'Robin Hood and the Blackbird: A Tale of Christmas Dinner', image page three of six-page Christmas card

'Robin Hood and the Blackbird: A Tale of Christmas Dinner', image page three of six-page Christmas card

'A Happy New Year'
'Robin Hood and the Blackbird: A Tale of Christmas Dinner'
Image page three of six-page Christmas card
Published by Marcus Ward &Co.
1850-1900
Chromolithograph
Museum no. 29324.4

The story 'Robin Hood and the Blackbird: A Tale of a Christmas Dinner' is recounted here in a collection of six horizontal format cards, and combines pictures of happy children with visual references to the popular Robin Hood tales. Published by Marcus Ward & Co, this piece recasts the characters from the original Robin Hood story as children. Robin is easily identified by his characteristic costume of green tights, plumed hat and fold-over boots.

Christmas gift-giving normally centres on the youngest members of a family. Children are a common feature of Christmas card illustration and design because childhood is readily linked with merriment, innocence and purity - all of which are elements of the 'Christmas spirit'.

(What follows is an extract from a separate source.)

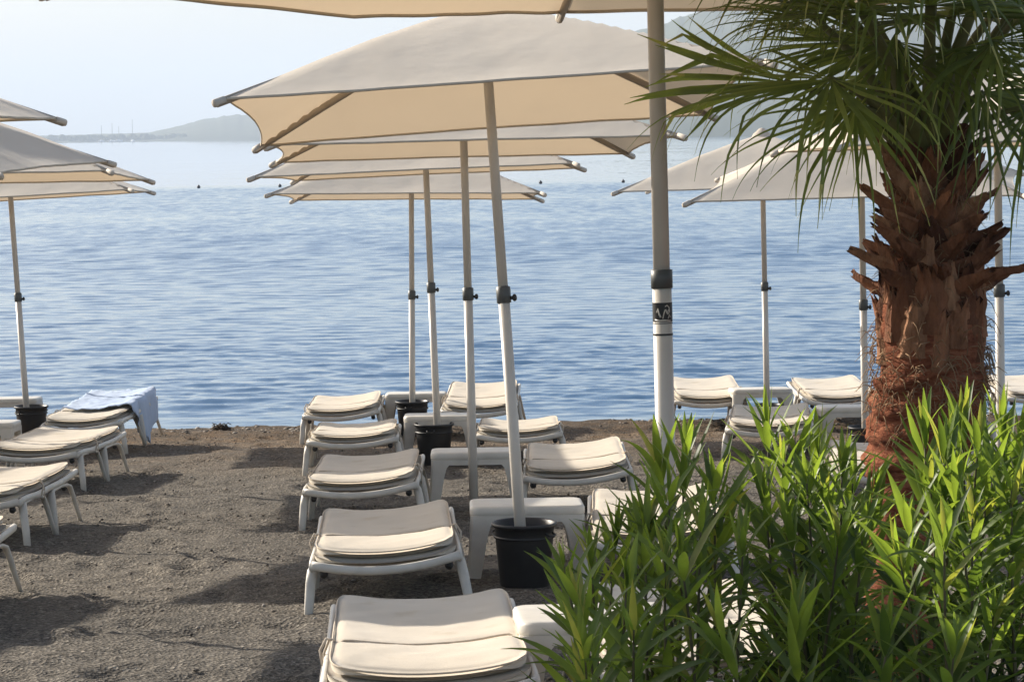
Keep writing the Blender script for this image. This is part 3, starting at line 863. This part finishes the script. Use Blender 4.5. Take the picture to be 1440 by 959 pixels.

The representation of children also has a literal spiritual aspect: some designers and publishers relied on associations made between depictions of children and the Christ child. His image was often used to accompany blessings and tidings for the coming year. Children on Victorian cards are often cherubic in appearance, with silken curls and rosy cheeks, representing the 'ideal child'.

This card can be found in Print Room Box 3.